Homilie Vierentwintigste zondag C 2022
Vierentwintigste zondag C Ex 32,7…14 1Tim 1,12-17 Lc 15,1-32
"Een man had twee zonen...” Dit zo vaak gehoorde evangelie kunnen we proberen op een nieuwe wijze te verstaan door het in zijn juiste context te plaatsen. Jezus gebruikt zijn maaltijd in gezelschap van zondaars en de Farizeeërs vinden dat ongepast omdat zij niet begrepen hebben wie Hij is. Daarom probeert Jezus hen dat duidelijk te maken door verschillende gelijkenissen te gebruiken die de barmhartigheid centraal stellen. In de parabel van de man met de twee zonen vertelt Jezus ons over Zichzelf en over het drama van de mensheid waaraan Hij deelgenoot is komen worden. We mogen dit niet uit het oog verliezen willen we het tafereel niet reduceren tot een kleinburgerlijk stichtelijk verhaaltje. Jezus wil ons in deze gelijkenis geen lesje geven in pedagogie, hoe men zijn kinderen goed moet opvoeden. Evenmin wil Hij ons uitleggen hoe men de strenge successierechten kan ontlopen door zijn bezit reeds onder de levenden uit te delen. Wat Hij wil is, dat wij iets begrijpen van het mysterie zelf van God en dat van de mens en hun moeilijke relatie.
En dus is de man met de twee zonen God zelf, waarbij de twee zonen de
mensheid vertegenwoordigen. Wanneer deze vader ‘zijn vermogen verdeelt’ – zoals de Nederlandse vertaling het uitdrukt – moeten wij beseffen dat wat God te verdelen heeft niets materieels is (God heeft niets materieels te geven). De Griekse tekst zegt trouwens: “Hij deelde hun het leven.” God, wiens eigen goed het leven zelf is, deelt dit goed met de mens. En wat doet de mens? De reactie van de jongste zoon is ongetwijfeld de meest voorkomende: “Hij pakt al wat hij heeft bij elkaar.” Dat is de fascinatie voor het materiële bezit. In tegenstelling tot God die arm is en niets te geven heeft dan het leven zelf, vertroebelt de mens zijn bestaan met vele dingen. Ongetwijfeld doet hij dit om te compenseren dat hij niet kan beschikken over het allerbelangrijkste, het leven en het zijn, omdat hij dit slechts ‘deelt’.

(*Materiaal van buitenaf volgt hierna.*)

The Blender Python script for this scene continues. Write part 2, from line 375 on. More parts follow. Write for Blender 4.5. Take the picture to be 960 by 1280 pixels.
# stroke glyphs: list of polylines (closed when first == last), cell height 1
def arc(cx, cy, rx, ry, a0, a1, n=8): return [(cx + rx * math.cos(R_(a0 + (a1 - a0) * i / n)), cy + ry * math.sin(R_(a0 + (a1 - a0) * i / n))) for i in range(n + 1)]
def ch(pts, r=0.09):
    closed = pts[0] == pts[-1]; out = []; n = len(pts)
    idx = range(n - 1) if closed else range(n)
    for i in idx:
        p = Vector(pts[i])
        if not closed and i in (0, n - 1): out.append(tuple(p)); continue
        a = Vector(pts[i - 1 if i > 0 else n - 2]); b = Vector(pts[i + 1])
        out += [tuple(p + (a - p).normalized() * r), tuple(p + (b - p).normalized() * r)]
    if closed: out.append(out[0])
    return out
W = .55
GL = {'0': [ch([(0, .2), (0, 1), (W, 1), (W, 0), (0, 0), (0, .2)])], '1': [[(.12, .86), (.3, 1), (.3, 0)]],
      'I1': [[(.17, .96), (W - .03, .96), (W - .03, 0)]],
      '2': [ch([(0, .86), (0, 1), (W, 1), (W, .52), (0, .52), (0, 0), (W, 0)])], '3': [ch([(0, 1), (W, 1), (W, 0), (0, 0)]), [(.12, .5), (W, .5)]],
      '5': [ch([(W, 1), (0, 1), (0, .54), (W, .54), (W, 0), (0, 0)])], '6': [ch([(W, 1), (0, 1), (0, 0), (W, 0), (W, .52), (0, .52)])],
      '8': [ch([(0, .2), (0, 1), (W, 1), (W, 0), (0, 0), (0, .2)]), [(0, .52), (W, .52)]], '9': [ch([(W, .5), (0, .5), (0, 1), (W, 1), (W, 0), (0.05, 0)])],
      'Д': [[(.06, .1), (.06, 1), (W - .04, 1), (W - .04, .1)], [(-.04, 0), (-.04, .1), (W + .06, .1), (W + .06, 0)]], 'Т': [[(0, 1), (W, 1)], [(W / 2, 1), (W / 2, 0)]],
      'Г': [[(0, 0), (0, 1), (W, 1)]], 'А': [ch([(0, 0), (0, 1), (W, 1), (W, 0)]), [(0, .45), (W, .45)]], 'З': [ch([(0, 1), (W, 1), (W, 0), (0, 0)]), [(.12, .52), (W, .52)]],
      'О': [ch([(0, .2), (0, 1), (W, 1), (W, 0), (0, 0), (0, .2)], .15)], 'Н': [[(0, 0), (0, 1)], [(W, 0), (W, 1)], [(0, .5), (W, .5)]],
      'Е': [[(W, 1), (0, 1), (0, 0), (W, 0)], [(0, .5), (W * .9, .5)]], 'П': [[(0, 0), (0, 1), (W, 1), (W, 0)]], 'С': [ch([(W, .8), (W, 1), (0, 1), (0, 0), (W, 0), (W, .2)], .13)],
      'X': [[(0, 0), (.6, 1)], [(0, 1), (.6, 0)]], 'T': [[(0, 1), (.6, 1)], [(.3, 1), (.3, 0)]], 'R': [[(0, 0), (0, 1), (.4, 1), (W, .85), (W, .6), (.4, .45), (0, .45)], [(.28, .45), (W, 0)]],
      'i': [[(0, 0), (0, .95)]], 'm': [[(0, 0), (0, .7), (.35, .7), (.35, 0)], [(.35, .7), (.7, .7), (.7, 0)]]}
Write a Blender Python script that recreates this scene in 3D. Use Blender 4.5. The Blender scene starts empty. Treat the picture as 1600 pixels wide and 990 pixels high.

Door zich evenwel op het materiële te focussen sluit hij zich af voor het delen. Hij neemt afstand van God die Zijn leven met hem deelt, alsook van zijn broer: “Hij vertrok naar een ver land”, zegt de parabel ons op metaforische wijze. Door zich te verwijderen van de bron van het leven en van de vreugde, verschaft de mens zichzelf de illusie dat hij leeft door veel dingen te kopen – waaronder vrouwen – en ‘op grote voet te leven’ zoals wij dat zeggen. Maar dit leven is niet het echte leven, het is er slechts een karikatuur van. En na een tijdje onthult dit zogenaamde ‘luxueuze leven’ zijn ware gelaat, het gelaat van de dood. De man vindt zichzelf terug in het gezelschap van varkens die zich vol vreten terwijl hij ‘sterft’: “en ik verga hier van de honger” (Lc 15,17). Het is dan dat hij dat kleine plannetje uitwerkt dat begint met “Ik ga weer naar mijn vader en ik zal hem zeggen…”. Voor onze vertaling “Ik ga weer” staat er in het Grieks een werkwoord dat verrijzenis uitdrukt: “Ik sta op”. Dat is logisch want als je sterft is de enige oplossing om te herrijzen!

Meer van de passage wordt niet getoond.